GIT_CLONE_PATH: $CI_BUILDS_DIR/$CI_PROJECT_NAME/$CI_COMMIT_REF_SLUG/

(Using this option requires you to configure in your config.toml file, for each runner, the option [runners.custom_build_dir] enabled = true, also to set for each runner the option limit=1)

In our case we’re using GitLab runner with shell option on a dedicated Mac. Such different output base is what allowed Bazel to run multiple builds for the same client on the same machine concurrently.

One additional tip in this way of working: after the first pipeline job runs, it doesn’t make sense to try to do a new Git fetch. An optimization is to disable it in order to earn some more seconds.

GIT_STRATEGY: none

We have been talking about optimizing Bazel for each Merge Request pipeline run, but also in order to try to optimize a bit more we set up a shared cache across the machine defining it in bazel.rc file.

build — disk_cache=~/.cache/bazel

We didn’t get as wonderful results as we expected, but it helped a bit.

Now, at the end, we have something better. We are able to execute the “bazel build …” command in the pipeline in a reasonable time, close to local laptop case (of course not first time build, as in your first time build in a laptop).

Optimizing AWS deployment

We had left aside the AWS deployment. “bazel runs” calls were set in the pipeline jobs after the “bazel build” jobs, we were delegating the infrastructure update to AWS, running always the CloudFormation stacks. Why not? Who knows better than AWS if a change is needed? If there is a yaml template, a change in an VTL resolver of AppSync could be detected by AWS and do the right update.

This was one of the key elements that made us think about parallelization. If you had a change that didn’t need anything else, why can’t it be parallelized along the “bazel build” for software components?

Then we squeezed a bit more the GitLab options: we introduced DAG (Direct Acyclic Graph) way in order to setup explicitly the dependencies of the GitLab jobs beyond the logical “stage”.

It took a bit more time to define such dependencies, also it can be complex to define/maintain them if you have many jobs defined. But as the outcome is to be able to run each job as soon as possible, just when all their preconditions are met.

In our case, we were able to parallelize the update of AWS infrastructure. Also, in this case we had to setup a different Git path in the job different from build jobs.

Other costly cases like AWS Device Farm testing jobs were setup in the rules as manual tasks to allow the team to play them manually as needed.

The second question about AWS deployment was: If I know there are no changes in some specific AWS components, why am I asking AWS to verify those empty changes?
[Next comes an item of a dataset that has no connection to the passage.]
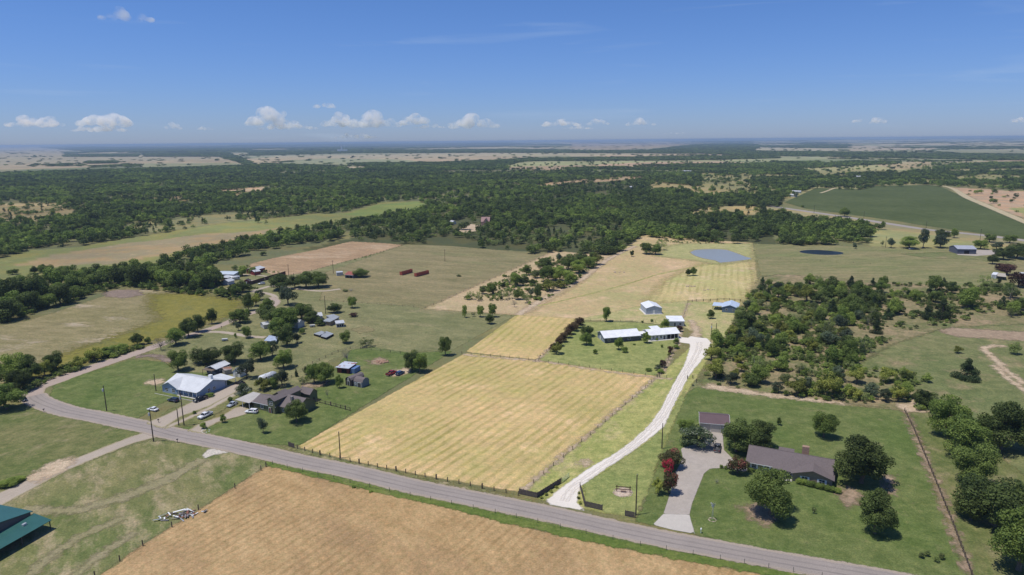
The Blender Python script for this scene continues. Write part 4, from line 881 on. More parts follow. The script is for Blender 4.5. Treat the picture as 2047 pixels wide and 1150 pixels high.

This verification needs some time from AWS to complete!

This is when Bazel comes in handy again. One of the strengths of Bazel is its dependency management capabilities: it will only build something if it’s absolutely required. So why don’t we follow the same approach with deployments? Why don’t we deploy only if source AWS dependencies have changed? That was the challenge, to take advantage of our Bazel custom deployment rules to allow the firing of a deployment only if a specific component had changed (in this case custom rule source files).
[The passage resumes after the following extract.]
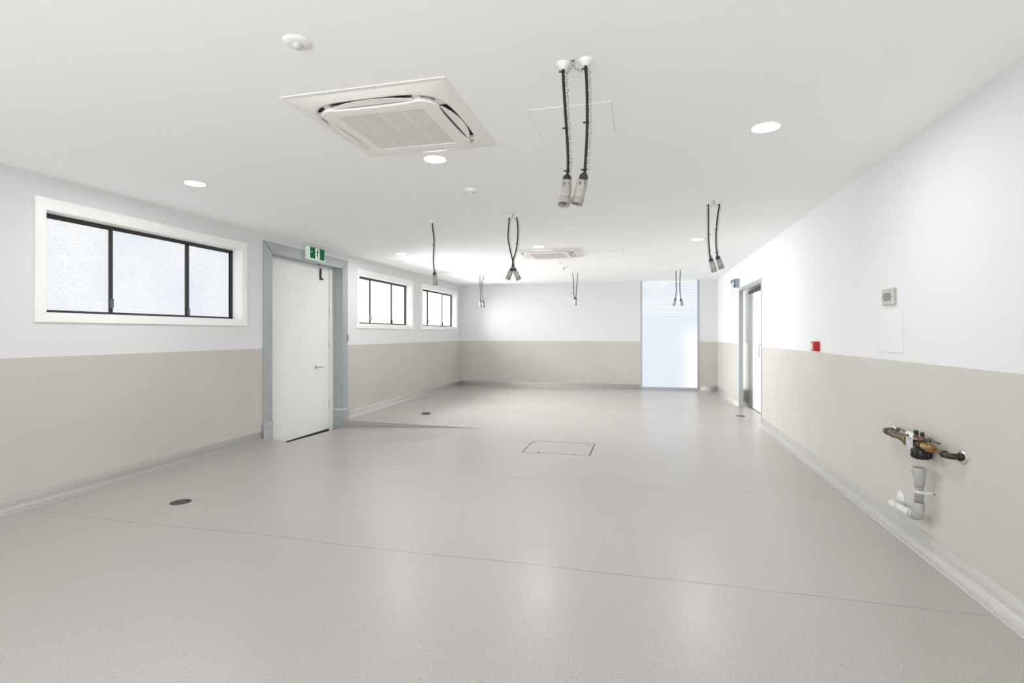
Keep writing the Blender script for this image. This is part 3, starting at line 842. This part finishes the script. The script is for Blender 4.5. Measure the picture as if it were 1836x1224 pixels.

We achieved this by modifying the output file of the rule. This file included current build timestamp as part of generated code. Thus, when the rule runs the bash script it calls the AWS deployment bash with such timestamp as parameter, which helps it decide whether to deploy. Of course, this requires to keep updated the latest deployment timestamp on the AWS side. In this case, this was done using SSM parameters.

This solution increased a bit the complexity as it required to add additional tools, but it contributed to accelerate the development and validation experience, and therefore to improve the cost of building any new feature or bugfix.

Summary

In this project we have been exploring many options and we continue doing it just now. Step by step, we have enhanced a delivery workflow improving the developer experience and now we have a deeper knowledge of this trio of aces. But also, we are conscious that nothing is immutable, even at this point, many opportunities of enhancements are in the road ahead.